I listened with great care to what the noble and learned Lord, Lord Woolf, had to say about Clauses 14 and 15 and the issue of trial by jury in defamation cases. We believe that on balance it is right to reverse the presumption very much for the reasons set out by the noble and learned Lord and in paragraph 151 of the Explanatory Notes. It is interesting and encouraging that that excellent organisation, Justice, agrees in principle. Of course, the interests of justice caveat is absolutely essential to that proposition.

A possible addition to the Bill arises out of a concern referred to already on a number of occasions in speeches today, raised by the organisation Mumsnet. It is concerned that the Bill as presently drafted does not provide explicit cover for hosts of third-party comments. I invite the noble Lord to consider that point, not necessarily today but as the Bill progresses.

There will obviously be a great deal of further discussion and debate before the final shape of the reforms is agreed. I do not think that anyone can argue that this is not a huge step forward. However, the Bill does not deal with—and it is not intended to deal with—what in the modern cliché could be described as the elephant in the room. That is the question of costs in defamation actions. I make no criticism of that at all, as this Bill is concerned with the substantive law and the position on costs does not need primary legislation to be changed. The briefing from the Libel Reform Campaign makes the point, already referred to by my noble friend Lady McIntosh, that fighting a libel case can cost 140 times the European average and can routinely cost £1 million. But the maximum 100 per cent success fee allowed under conditional fee agreements is just too high. Alongside the high legal costs anyway, we believe that this has had a harmful effect on freedom of expression and think that the 100 per cent figure should be lowered—and should be lowered now. The reply of the present Government to that proposition is that we should wait, perhaps until the Government legislate on Sir Rupert Jackson’s review of civil litigation costs, which has come up today. Sir Rupert has trenchant views on success fees generally, I think it is fair to say.

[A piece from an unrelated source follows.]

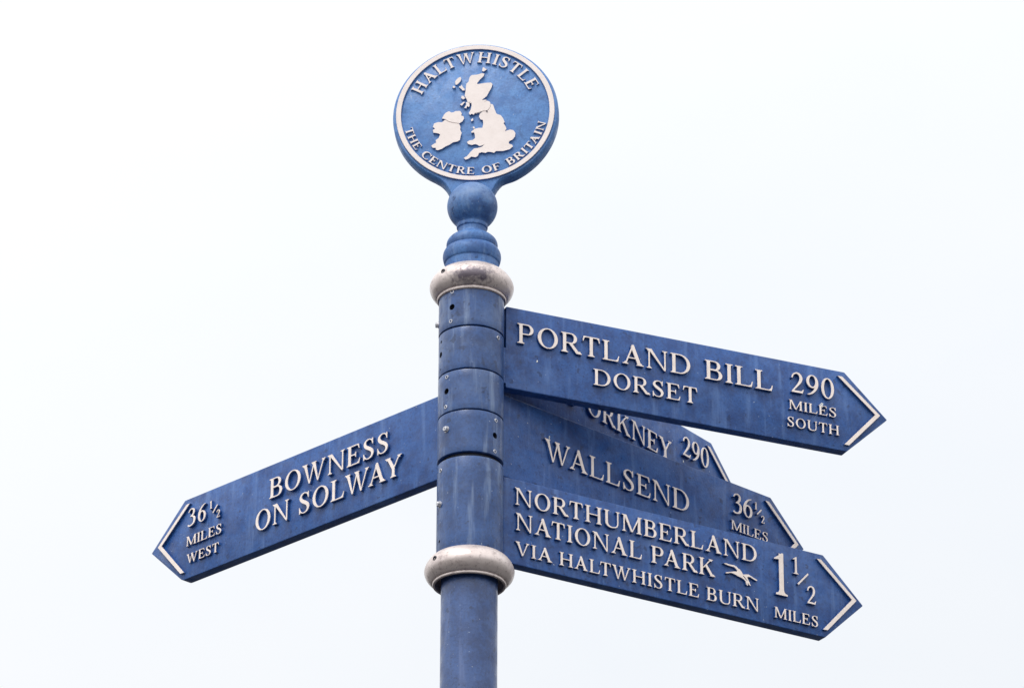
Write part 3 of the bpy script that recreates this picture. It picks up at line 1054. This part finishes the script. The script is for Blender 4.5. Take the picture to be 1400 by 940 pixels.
half = lambda up: (-0.006, -0.058) if up else (-0.067, -0.1235)
PN = 'place_lettering'
fingerboard(R(22.938), 2.8545, 0.1308, 1, half(False), [
    (PN, [('PORTLAND', 0.0695, 0.3505, -0.0553, 0.0320)]),
    (PN, [('BILL', 0.3735, 0.4865, -0.0548, 0.0312)]),
    (PN, [('DORSET', 0.1915, 0.3610, -0.0994, 0.0260)]),
    ('distance_numeral', [('290', 0.5165, 0.5905, -0.0493, 0.0335, 0.145, 0.06)]),
    ('unit_lettering', [('MILES', 0.5125, 0.5925, -0.0783, 0.0155, 0.15, 0.075)]),
    ('bearing_lettering', [('SOUTH', 0.5085, 0.5960, -0.1070, 0.0160, 0.15, 0.075)])],
    'blue arm reading PORTLAND BILL DORSET 290 MILES SOUTH')
fingerboard(R(52.691), 2.8480, 0.1250, 1, half(True), [
    (PN, [('OF', 0.1930, 0.2616, -0.0700, 0.0320)]),
    (PN, [('ORKNEY', 0.2767, 0.4985, -0.0708, 0.0320)]),
    ('distance_numeral', [('290', 0.5290, 0.6010, -0.0475, 0.0330, 0.145, 0.06)]),
    ('unit_lettering', [('MILES', 0.5220, 0.6000, -0.0860, 0.0155, 0.15, 0.075)])],
    'blue arm reading ORKNEY 290, half hidden behind the others')
fingerboard(R(41.657), 2.7211, 0.1291, 1, half(True), [
    (PN, [('WALLSEND', 0.1380, 0.4330, -0.0775, 0.0335, 0.135, 0.055)]),
    ('distance_numeral', [('36', 0.5255, 0.5685, -0.0475, 0.0325, 0.145, 0.06)]),
    ('fraction_numeral', [('1', 0.5720, 0.5785, -0.0293, 0.0120, 0.17, 0.08), ('bar', (0.5775, -0.0365), (0.5870, -0.0265), 0.0020), ('2', 0.5865, 0.5937, -0.0478, 0.0125, 0.17, 0.09)]),
    ('unit_lettering', [('MILES', 0.5215, 0.6002, -0.0768, 0.0155, 0.14, 0.07)])],
    'blue arm reading WALLSEND 36 1/2 MILES')
fingerboard(R(30.324), 2.5852, 0.1324, 1, (-0.006, -0.126), [
    (PN, [('NORTHUMBERLAND', 0.0700, 0.4885, -0.0388, 0.0267, 0.15, 0.062)]),
    (PN, [('NATIONAL', 0.0715, 0.2860, -0.0780, 0.0268, 0.15, 0.062)]),
    (PN, [('PARK', 0.3020, 0.4130, -0.0780, 0.0268, 0.15, 0.062)]),
    (PN, [('VIA', 0.0705, 0.1330, -0.1165, 0.0207, 0.15, 0.068)]),
    (PN, [('HALTWHISTLE', 0.1450, 0.3845, -0.1165, 0.0207, 0.15, 0.068)]),
    (PN, [('BURN', 0.3980, 0.4900, -0.1165, 0.0207, 0.15, 0.068)]),
    ('distance_numeral', [('1', 0.5165, 0.5440, -0.0810, 0.0665, 0.150, 0.05)]),
    ('fraction_numeral', [('1', 0.5515, 0.5632, -0.0412, 0.0270, 0.14, 0.06), ('bar', (0.5608, -0.0570), (0.5796, -0.0366), 0.0026), ('2', 0.5765, 0.5937, -0.0834, 0.0287, 0.14, 0.07)]),
    ('unit_lettering', [('MILES', 0.5175, 0.5960, -0.1187, 0.0172, 0.15, 0.075)])],
    'blue arm reading NORTHUMBERLAND NATIONAL PARK VIA HALTWHISTLE BURN 1 1/2 MILES with bird emblem')
BIRD = [(0.4285, -0.052), (0.4328, -0.0511), (0.4402, -0.0517), (0.4464, -0.0512), (0.4514, -0.0526), (0.4538, -0.0546), (0.4575, -0.056), (0.4605, -0.0593), (0.4626, -0.0628), (0.4679, -0.0613), (0.4723, -0.0604), (0.476, -0.0618), (0.4809, -0.0638), (0.488, -0.0662), (0.487, -0.0678), (0.4833, -0.0672), (0.4759, -0.0643), (0.4716, -0.0645), (0.47, -0.0656), (0.4709, -0.0682), (0.4727, -0.0712), (0.4745, -0.0733), (0.4741, -0.0748), (0.4762, -0.0774), (0.4747, -0.078), (0.4725, -0.0763), (0.471, -0.0749), (0.4701, -0.0751), (0.4712, -0.0785), (0.47, -0.079), (0.4679, -0.0767), (0.4673, -0.0729), (0.464, -0.0703), (0.4591, -0.0686), (0.4535, -0.0675), (0.4486, -0.0658), (0.4449, -0.0649), (0.4399, -0.065), (0.4343, -0.0672), (0.4319, -0.0669), (0.4325, -0.0654), (0.4412, -0.0629), (0.4462, -0.0613), (0.4524, -0.0602), (0.4522, -0.0583), (0.4494, -0.0556), (0.447, -0.0544), (0.4426, -0.0542), (0.4371, -0.0541), (0.4321, -0.0532)]
BHOLE = [(0.4622, -0.0648), (0.4632, -0.0643), (0.4678, -0.0684), (0.4708, -0.0713), (0.4698, -0.0718), (0.4659, -0.0688)]
north = [o for o in post.children if o.name.startswith('fingerboard') and 'NORTHUMBERLAND' in o['label']][0]
bm = bmesh.new()
bx, bz = 0.0042 * math.tan(R(30.324)), 0.0042 * 0.463 / math.cos(R(30.324))
poly_emboss(bm, [[(x - bx, z - bz) for x, z in BIRD]], 0.0042, -TH / 2, [[(x - bx, z - bz) for x, z in BHOLE]])
link('bird_emblem', bm, LS, north)
fingerboard(R(135.121 - 180), 2.7195, 0.1325, -1, half(False), [
    (PN, [('BOWNESS', -0.4165, -0.1605, -0.0552, 0.0320)]),
    (PN, [('ON', -0.4460, -0.3720, -0.1007, 0.0330)]),
    (PN, [('SOLWAY', -0.3520, -0.1325, -0.1007, 0.0330)]),
    ('distance_numeral', [('36', -0.5995, -0.5575, -0.0463, 0.0285, 0.145, 0.06)]),
    ('fraction_numeral', [('1', -0.5510, -0.5440, -0.0316, 0.0130, 0.17, 0.08), ('bar', (-0.5425, -0.0400), (-0.5325, -0.0290), 0.0020), ('2', -0.5340, -0.5259, -0.0505, 0.0126, 0.17, 0.09)]),
    ('unit_lettering', [('MILES', -0.6010, -0.5215, -0.0785, 0.0158, 0.15, 0.075)]),
    ('bearing_lettering', [('WEST', -0.5990, -0.5265, -0.1075, 0.0153, 0.15, 0.075)])],
    'blue arm pointing left reading BOWNESS ON SOLWAY 36 1/2 MILES WEST', 0.006)


# ------------------------------------------------------------------ droppings and moss
M_DROP = simple('chalky_dropping', (0.80, 0.82, 0.80), 0.8, 0.0, 0.25, 300)
M_MOSS = simple('dark_moss', (0.018, 0.022, 0.016), 0.95, 0.0, 0.5, 500)


def board_of(word):
    return [o for o in post.children if o.name.startswith('fingerboard') and word in o['label']][0]


def splash(b, x, z, w_, l_, depth=0.0010):
    n_ = 18
    pts = []
    for i in range(n_):
        a = 2 * math.pi * i / n_
        k = 1 + 0.28 * math.sin(3 * a + x * 90) + random.uniform(-0.15, 0.15)
        zz = math.sin(a) * l_ / 2 * k
        pts.append((x + math.cos(a) * w_ / 2 * k * (1.0 if zz > 0 else 0.75), z + zz))
    bm = bmesh.new()
    poly_emboss(bm, [pts], depth, -TH / 2, lip=0.0004)
    link('bird_dropping', bm, [M_DROP, M_DROP], b)


bp_, bw_, bo_ = board_of('PORTLAND'), board_of('WALLSEND'), board_of('ORKNEY')
splash(bp_, 0.5660, -0.0640, 0.0026, 0.0070, 0.0058)
splash(bp_, 0.1010, -0.0800, 0.0022, 0.0030)
splash(bw_, 0.1465, -0.0415, 0.0012, 0.0060)
splash(bw_, 0.5395, -0.0830, 0.0024, 0.0030)
splash(bo_, 0.5293, -0.0600, 0.0022, 0.0035)
bm = bmesh.new()
for i in range(34):
    u = 0.056 + 0.085 * random.random() ** 1.3
    rr_ = random.uniform(0.0007, 0.0021)
    m4 = Matrix.Translation((u, random.uniform(-TH / 2 + 0.0005, TH / 2 - 0.004), rr_ * 0.1)) @ Matrix.Diagonal((rr_ * random.uniform(0.8, 1.6), rr_, rr_ * random.uniform(0.6, 1.3), 1))
    g_ = bmesh.ops.create_icosphere(bm, subdivisions=2, radius=1.0, matrix=m4)
    for v_ in g_['verts']:
        v_.co += Vector((random.uniform(-1, 1), random.uniform(-1, 1), random.uniform(-1, 1))) * rr_ * 0.22
moss = link('moss', bm, M_MOSS, bw_)
moss['kind'] = 'stuff'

The Jackson report is a massive piece of work covering the whole civil law field. Given its length, importance and complexity, it was produced in a remarkably short period of time, and praise has been given to Sir Rupert for his work. However, with the greatest of respect to how government works—and I have a little experience of that—I do not believe that legislation will emerge for some considerable time yet. I would love to be proved wrong, but I fear that I will not be. It is not like waiting for Godot, who of course never came; waiting for Jackson will be rewarded eventually, I am sure—but not soon, and certainly not in the near future, and it is in the near future that we need change to the success fee regime in this field. I know that the noble Lord, Lord Lester, and other noble Lords, agree with that proposition. So I urge the Government to bring forward the necessary secondary legislation, as we did—and, I hope, with more success—as an interim though not the final solution to what is, as many noble Lords have said, a major problem.

Meanwhile, the Bill will of course pass its Second Reading and will then be subject to detailed consideration and discussion. We very much hope that that will be so. We wish it well and pledge to do our part in taking it forward. We look forward to hearing what the Minister has to say.